The constants a and b can be calculated from the critical pressure and the critical temperature
values. I hope we can recall what P c and T c R remember that those are the pressure
and temperature values that correspond to the critical point, you know there was it
was a point in the P T diagram; and it was a point on the curve, the top part of the
P V curve in a P V diagram. And that is pretty much the place, where the critical phase starts.
And P c and T c values are available in tables, they are available in one of the appendices
in your text book also. This Smith Vanness and Abbot text book, there are values of P
c and T c, the critical pressure and the critical temperature, that are given for various pure
substances. Now, let me present this first. This a in
the Vander Waals equation can be written as 27 R square; this is a gas constant - R squared,
T c squared critical temperature squared divided by 64 P c; we will call this equation 3.7.
And b equals R T c by 8 P c - equation 3.8. Therefore the constants a and b can be calculated
from the critical pressure and the critical temperature values.
Therefore, I make some more comments on that let me present another popular cubic equation
of state, which is called the Redlich-Kwong equation of state. The equation itself is
P equals R T by V minus b, somewhat similar to the earlier cubic equation minus a divided
by T power 0.5 into V into V plus b. We will call this equation 3.9. a in this case, excuse
me is 0.42748 R squared T c power 2.5 by P c, we will call this equation 3.10. b equals
0.08664 R T c by P c, we will call this equation 3.11. Now, you might wondering, how did I
really write yeah did say that you can write in terms of T c and P c. How did people get
this? You know so, assumingly accurate number 0.42748 and so on and so forth.

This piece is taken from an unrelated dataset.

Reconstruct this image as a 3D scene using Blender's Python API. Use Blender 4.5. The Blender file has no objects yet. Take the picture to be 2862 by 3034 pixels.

And that is what you are going to do as a next exercise. The basis for the above equations,
that is the bases for the equations that gave you a and b for both the Vander Waals equation
and as well as the Redlich-Kwong equation. That definitely needs to be known as a part
of the course. Let me give you, how to go about doing it and give you some time to do
it. And then let us let us see what to do. In the, if you recall the P V diagram for
a pure substance pressure versus specific volume for a pure substance, at the critical
point the slope is actually 0. What is slope it is the derivative of P with respect to
V D P D V that is actually 0. Therefore, you could put D P D V equal zero and also it an
inflection point these slope changes from one direction to the other exactly at that
point. And that gives you another nice mathematical condition, which is D square P by D V square
equals 0. So, you have this D P D V equals 0 and D square P by D V squared equal 0 and
you have the equation of state which they describe P V T behavior. So, please go ahead
and try to get the expressions for a and b using these conditions. Take about fifteen
minutes to do it which should be till the end of this class. Please try that out. Go
ahead please.
You would have been able to work those things out, get expressions for a and b. If you did
not or even, otherwise please take a look at chapter three in your text book Smith Vanness
Abbot. There it would have been worked out in some detail; you would need to fill in
the missing steps. We will continue the remaining in the next class.